It's always going to be line level into the amp right? Plugging a guitar direct into an amp like you have sounds terrible. It's at least going to be coming out of a distortion pedal right?

I'd figure on controlling the line level input and if the bass player needs more gain because he's trying to just plug right into the amp, he's gonna have to invest in a compressor pedal or an EQ pedal or something like that for 60-100 bucks. It'll sound way better anyway.

Then if they try to turn up their stuff to loud it'll just overdrive the preamp (sounding awful) and the amp part will be fine.
 
Have confirmed all six amps work (stereo front & rear, center & sub), and get "rated" power from each. For ex: center chl puts out 95Vp-p and 4.0A, before clipping. Allowing for scope probe impedance error and DMM reading a 1KHz signal, E x I x 0.707 = 270W (matches factory manual). For whatever that's worth....

That sounds FAR better than most such amps, the power figures are usually completely imaginary - although it all depends on how good the PSU is, and it's unlikely to be able to survive being driven hard (instrument and PA amps have to be a LOT better made than home audio ones.).

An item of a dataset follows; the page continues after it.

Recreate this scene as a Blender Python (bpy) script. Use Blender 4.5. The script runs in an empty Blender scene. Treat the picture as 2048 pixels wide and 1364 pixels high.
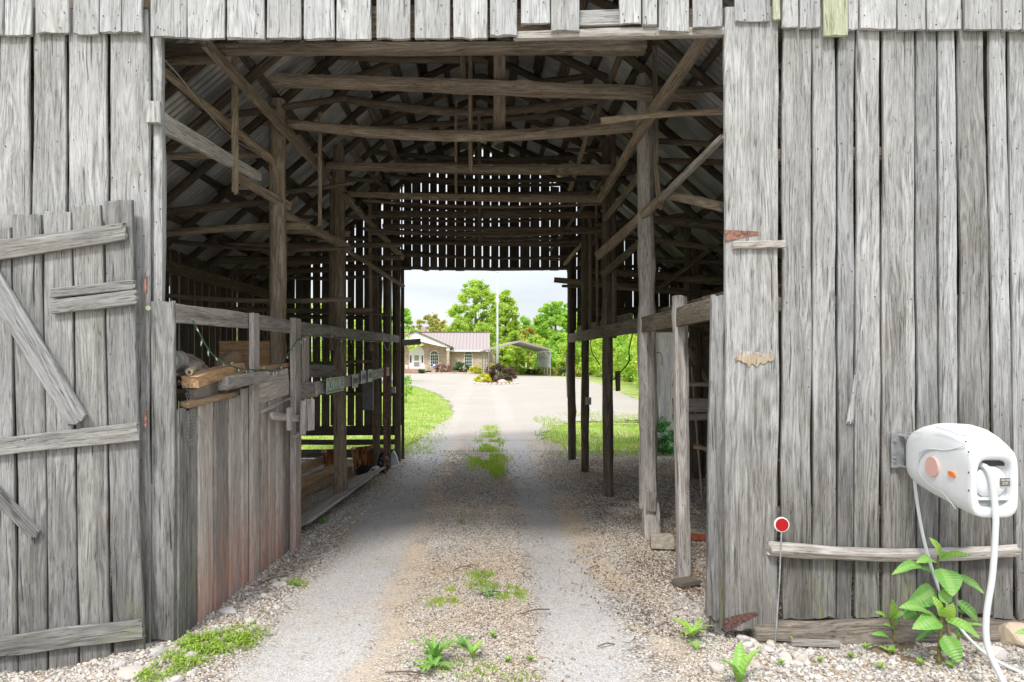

I'm also a little concerned how you measured the output current 😱 it's not something that is normally done, there's no point in it - just measure the output voltage feeding a dummy load, convert to RMS, square it, and divide by the load impedance.
 
Most rock bands will overdrive their amps, for distortion effect if not just straight out loudness wars. A guitar needs to see a 1Meg ohm amp input impedance, or will lose it's high treble and sound horrible. Plugging a guitar right into a conventional poweramp or hi-fi preamp would present way too low of an impedance/load for the guitar. Some sort of guitar preamp is mandatory because of this.

Clipping with the reactive load of a speaker is hard on most amps. Phase margin gets bitch-slapped left and right. I'd put a 1 ohm resistor in series with the final output, as protection for the stability of the amp, so when it gets jammed into clipping on a regular basis its challenge will be limited. That will throw away maybe roughly 10% of the power (so use a big wattage rating R), but the amp will be less likely to blow up and blow the speakers as well. The 1 ohm resistor may actually improve the sound by lessening damping of the speaker cone. It may have a more relaxed sound, closer to tube sound.